You don't see too many bands taking their names from novels by Nobel Prize winners, but then Augie March is not your average band. They are producing some of the most carefully structured and beautiful songs in Australia at the moment, despite having not yet released a fuul-length album. Music from the second, critically acclaimed EP Waltz has earned the Melbourne four-piece comparisons with the late great Jeff Buckley - which are predictable, with an electric guitar-high falsetto combination - but Buckley's influence may have been overstated in this case. Augie March have plenty of their own to offer.

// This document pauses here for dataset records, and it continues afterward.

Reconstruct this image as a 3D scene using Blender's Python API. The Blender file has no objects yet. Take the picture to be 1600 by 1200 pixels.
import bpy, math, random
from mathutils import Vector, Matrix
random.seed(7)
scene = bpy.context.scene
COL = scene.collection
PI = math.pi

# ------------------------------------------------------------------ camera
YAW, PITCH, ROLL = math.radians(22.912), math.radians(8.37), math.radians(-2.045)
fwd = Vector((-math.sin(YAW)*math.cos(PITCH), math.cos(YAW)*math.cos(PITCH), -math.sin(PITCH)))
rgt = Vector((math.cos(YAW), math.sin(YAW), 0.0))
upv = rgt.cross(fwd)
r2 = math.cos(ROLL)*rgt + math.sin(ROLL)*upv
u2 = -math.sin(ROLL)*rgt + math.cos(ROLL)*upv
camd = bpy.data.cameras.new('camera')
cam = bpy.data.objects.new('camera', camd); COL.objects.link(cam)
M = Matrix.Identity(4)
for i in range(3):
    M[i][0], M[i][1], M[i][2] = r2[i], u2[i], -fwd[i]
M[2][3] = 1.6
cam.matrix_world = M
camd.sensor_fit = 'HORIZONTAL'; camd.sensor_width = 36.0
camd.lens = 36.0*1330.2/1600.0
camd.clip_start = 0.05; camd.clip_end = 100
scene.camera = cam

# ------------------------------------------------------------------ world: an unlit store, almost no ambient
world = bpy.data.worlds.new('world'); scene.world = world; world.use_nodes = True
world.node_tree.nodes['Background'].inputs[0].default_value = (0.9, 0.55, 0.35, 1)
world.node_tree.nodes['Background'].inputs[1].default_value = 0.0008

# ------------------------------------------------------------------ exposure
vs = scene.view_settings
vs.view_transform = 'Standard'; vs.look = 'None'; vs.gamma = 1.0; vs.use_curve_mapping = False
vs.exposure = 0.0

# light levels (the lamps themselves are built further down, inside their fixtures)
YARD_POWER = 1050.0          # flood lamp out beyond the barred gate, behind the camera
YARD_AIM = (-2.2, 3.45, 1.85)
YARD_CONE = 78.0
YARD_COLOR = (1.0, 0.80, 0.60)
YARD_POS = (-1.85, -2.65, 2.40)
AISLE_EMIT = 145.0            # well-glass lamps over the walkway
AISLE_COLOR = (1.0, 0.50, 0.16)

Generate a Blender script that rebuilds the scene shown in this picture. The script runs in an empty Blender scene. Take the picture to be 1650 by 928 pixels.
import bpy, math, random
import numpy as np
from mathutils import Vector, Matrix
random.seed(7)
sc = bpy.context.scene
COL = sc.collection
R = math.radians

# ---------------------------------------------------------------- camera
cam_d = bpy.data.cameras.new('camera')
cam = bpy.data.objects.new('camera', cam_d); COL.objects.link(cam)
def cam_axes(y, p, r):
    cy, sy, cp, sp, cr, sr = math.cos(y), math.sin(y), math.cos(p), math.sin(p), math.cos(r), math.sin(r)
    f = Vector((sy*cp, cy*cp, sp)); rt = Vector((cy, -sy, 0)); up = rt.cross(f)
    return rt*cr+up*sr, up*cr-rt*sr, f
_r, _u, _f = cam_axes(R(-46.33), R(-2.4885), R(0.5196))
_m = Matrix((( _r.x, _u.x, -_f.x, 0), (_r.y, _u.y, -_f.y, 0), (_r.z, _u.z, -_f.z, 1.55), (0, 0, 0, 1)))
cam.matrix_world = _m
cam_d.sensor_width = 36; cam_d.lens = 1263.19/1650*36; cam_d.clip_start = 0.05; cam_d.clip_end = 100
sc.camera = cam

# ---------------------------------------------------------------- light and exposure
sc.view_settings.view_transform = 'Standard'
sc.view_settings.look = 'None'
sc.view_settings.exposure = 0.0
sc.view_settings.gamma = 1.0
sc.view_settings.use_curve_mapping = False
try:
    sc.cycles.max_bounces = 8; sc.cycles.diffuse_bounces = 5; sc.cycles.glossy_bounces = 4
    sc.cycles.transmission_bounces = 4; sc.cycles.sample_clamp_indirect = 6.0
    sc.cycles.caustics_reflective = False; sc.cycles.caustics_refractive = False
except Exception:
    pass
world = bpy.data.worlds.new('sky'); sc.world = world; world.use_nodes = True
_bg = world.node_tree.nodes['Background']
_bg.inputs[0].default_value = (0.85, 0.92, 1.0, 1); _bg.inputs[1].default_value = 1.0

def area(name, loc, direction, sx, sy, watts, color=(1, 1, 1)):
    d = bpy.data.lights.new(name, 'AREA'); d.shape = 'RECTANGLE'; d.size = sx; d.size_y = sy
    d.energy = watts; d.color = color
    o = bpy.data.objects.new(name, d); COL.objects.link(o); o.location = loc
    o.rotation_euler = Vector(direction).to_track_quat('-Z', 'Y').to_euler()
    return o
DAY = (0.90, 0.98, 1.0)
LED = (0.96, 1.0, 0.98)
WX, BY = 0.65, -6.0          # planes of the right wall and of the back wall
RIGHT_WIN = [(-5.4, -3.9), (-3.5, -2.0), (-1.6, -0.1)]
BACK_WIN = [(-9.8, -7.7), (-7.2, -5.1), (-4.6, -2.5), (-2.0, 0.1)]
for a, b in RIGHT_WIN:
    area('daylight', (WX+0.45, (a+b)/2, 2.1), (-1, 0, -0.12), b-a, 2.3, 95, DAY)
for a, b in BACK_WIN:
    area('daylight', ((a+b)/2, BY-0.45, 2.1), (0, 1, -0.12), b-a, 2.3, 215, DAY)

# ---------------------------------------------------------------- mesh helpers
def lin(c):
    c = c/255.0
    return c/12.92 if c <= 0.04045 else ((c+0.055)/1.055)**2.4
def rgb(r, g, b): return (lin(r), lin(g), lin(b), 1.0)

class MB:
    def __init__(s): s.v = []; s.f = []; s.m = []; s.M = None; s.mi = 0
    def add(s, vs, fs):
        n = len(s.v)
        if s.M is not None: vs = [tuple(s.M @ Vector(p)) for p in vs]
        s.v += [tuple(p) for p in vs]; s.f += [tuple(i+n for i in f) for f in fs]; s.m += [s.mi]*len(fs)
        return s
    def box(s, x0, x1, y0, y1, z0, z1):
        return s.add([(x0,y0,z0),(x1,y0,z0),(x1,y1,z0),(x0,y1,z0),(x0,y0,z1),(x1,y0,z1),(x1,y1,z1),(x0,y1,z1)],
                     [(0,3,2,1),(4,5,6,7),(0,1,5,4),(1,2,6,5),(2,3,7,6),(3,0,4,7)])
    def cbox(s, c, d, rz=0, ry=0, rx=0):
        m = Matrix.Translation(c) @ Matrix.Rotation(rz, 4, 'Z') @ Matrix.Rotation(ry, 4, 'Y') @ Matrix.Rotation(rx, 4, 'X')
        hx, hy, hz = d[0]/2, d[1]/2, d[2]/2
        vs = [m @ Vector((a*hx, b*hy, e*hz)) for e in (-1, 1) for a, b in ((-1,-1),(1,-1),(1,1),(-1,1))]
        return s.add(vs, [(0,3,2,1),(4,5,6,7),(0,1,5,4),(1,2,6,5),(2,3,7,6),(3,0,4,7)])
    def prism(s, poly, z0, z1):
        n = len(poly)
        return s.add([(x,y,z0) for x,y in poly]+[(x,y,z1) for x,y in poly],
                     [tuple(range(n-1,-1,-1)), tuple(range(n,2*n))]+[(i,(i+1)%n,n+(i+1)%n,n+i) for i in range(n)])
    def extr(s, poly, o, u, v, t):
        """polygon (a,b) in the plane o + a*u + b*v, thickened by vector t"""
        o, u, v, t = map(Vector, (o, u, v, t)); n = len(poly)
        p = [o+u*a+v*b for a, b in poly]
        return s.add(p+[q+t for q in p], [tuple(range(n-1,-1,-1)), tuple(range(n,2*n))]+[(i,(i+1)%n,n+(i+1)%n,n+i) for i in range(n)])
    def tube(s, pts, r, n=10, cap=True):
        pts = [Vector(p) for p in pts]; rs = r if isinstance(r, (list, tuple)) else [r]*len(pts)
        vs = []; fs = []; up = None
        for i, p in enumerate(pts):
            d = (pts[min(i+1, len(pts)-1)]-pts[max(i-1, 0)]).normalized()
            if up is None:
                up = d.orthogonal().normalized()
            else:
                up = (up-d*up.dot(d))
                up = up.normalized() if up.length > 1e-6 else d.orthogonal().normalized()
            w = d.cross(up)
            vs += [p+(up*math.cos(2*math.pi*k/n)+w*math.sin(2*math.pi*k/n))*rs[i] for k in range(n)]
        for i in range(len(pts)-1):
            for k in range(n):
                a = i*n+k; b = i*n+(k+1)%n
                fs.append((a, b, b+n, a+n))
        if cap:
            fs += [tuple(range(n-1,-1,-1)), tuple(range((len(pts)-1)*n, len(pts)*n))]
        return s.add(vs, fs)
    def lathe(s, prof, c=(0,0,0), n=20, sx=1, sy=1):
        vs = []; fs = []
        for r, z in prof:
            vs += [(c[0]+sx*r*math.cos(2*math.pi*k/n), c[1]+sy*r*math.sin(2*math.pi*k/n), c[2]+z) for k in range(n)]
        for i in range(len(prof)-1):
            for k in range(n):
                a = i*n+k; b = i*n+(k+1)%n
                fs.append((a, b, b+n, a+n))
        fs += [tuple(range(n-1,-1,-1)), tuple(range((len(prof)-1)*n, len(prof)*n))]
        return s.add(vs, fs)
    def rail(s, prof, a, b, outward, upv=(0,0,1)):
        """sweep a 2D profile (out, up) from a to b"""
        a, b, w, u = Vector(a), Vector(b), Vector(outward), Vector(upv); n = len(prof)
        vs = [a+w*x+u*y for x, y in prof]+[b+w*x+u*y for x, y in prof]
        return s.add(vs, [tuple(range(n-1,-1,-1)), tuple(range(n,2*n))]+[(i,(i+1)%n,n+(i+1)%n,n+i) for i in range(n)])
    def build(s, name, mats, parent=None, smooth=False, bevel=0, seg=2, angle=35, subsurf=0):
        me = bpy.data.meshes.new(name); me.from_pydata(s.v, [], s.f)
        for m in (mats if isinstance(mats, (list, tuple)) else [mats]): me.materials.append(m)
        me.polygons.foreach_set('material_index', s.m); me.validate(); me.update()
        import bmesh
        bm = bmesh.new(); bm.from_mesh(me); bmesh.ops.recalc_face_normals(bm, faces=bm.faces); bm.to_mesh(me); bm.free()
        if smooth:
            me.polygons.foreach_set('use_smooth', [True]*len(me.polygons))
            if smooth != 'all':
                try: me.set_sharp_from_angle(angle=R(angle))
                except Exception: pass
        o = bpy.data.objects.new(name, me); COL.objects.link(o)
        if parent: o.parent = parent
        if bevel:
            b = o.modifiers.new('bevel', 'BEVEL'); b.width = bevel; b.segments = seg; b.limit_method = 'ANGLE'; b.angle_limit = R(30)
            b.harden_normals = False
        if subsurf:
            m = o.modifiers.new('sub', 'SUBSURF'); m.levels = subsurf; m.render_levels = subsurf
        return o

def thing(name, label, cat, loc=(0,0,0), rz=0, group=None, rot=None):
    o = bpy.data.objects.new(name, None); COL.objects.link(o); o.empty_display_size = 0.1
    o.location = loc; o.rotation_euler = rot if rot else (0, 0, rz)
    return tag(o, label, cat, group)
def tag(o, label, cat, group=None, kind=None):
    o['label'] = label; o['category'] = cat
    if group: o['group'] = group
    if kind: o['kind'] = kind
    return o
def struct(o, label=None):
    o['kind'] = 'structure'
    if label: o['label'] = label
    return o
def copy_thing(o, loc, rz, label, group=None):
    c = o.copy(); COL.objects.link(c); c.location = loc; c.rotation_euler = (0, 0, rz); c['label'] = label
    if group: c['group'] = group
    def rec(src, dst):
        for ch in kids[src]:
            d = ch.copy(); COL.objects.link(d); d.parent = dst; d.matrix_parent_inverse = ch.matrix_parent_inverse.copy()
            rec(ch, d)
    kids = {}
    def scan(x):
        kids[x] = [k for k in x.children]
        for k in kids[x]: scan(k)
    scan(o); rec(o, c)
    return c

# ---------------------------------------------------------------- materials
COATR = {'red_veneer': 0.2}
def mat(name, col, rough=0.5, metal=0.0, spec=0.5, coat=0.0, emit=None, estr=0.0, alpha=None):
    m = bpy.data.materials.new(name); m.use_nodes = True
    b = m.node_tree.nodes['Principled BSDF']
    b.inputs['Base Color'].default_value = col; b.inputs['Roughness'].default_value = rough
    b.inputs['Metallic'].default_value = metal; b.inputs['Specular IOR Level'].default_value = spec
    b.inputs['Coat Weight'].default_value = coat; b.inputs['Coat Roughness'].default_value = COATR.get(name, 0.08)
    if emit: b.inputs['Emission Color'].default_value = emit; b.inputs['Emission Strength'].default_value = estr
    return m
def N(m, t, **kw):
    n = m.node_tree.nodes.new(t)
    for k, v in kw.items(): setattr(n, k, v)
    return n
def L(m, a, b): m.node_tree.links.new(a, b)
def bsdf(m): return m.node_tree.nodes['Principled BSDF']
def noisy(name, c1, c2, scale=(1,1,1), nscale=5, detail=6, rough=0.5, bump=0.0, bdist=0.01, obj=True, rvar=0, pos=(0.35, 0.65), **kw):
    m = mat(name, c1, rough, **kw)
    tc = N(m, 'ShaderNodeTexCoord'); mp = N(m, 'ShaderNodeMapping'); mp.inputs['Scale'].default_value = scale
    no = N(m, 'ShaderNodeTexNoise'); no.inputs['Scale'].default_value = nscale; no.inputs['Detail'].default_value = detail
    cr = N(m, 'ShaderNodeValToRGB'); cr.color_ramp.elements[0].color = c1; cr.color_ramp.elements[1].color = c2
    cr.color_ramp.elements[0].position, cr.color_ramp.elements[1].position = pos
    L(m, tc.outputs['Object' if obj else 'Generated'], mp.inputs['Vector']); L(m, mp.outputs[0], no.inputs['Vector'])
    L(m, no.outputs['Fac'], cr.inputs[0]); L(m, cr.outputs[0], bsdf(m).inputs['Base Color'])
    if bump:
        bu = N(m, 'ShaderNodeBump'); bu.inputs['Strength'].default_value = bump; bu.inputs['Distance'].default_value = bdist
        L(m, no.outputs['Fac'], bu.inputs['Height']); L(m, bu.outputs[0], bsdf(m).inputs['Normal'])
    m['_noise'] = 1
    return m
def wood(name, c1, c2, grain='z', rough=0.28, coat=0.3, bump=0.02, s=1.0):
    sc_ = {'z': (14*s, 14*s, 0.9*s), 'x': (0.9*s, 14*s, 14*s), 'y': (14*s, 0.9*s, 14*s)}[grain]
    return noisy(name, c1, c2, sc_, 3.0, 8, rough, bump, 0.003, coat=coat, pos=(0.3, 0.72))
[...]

Their music is an interesting blend of an antique, sad kind of nostalgia, cast most charmingly in songs like Asleep In Perfection and Here Comes The Night; and a strong contemporary perspective. Singer Glenn Richards' guitar playing at times sounded like an old wind-up music box, or something from a gramophone record particularly when accompanied by the metronome tick-tcking through Owen's Lament, and a marching band style drumroll elsewhere. References to the likes of F. Scott Fitzgerald, Thomas Edison and Helen of Troy appear in the lyrics. Some of the melodies had an eerie discordant edge reminiscent of a pianola reel. There antique elements are modified dramatically by the crazy post-OK Computer (Radiohead) noises squalling out of the second guitar. At times - like the intro to Moth Ball - the guitarist produced digital-sounding eeps and blips, at other times he drenched the mix in a wash of drilling, dissonant feedback. It's impressive stuff, which is in ways merely cosmetic since the bones of the songs are already so good, bu it deepens and texturises the music brilliantly.Richards' beautiful voice was a little rusty around the edges on the night, for which he apologised croakily. He missed many of the high notes, sometimes taking a deliberately lower path through the music to save his voice. The too-loud mix and room-shaking bass tremors often drowned out the words. Still, by the last few songs he'd found the higher registers again, the set climaxing with an intense delivery of Future Seal from their first EP. Unlike their extraordinary recorded output, Augie March's live performances can be a bit inconsistent, as Richards acknowledged. His voice is often fragile and some of the finer points of the songs were obscured by the blaring mix. But the moments when Augie March hit full stride were incredible and made it all the more worthwhile.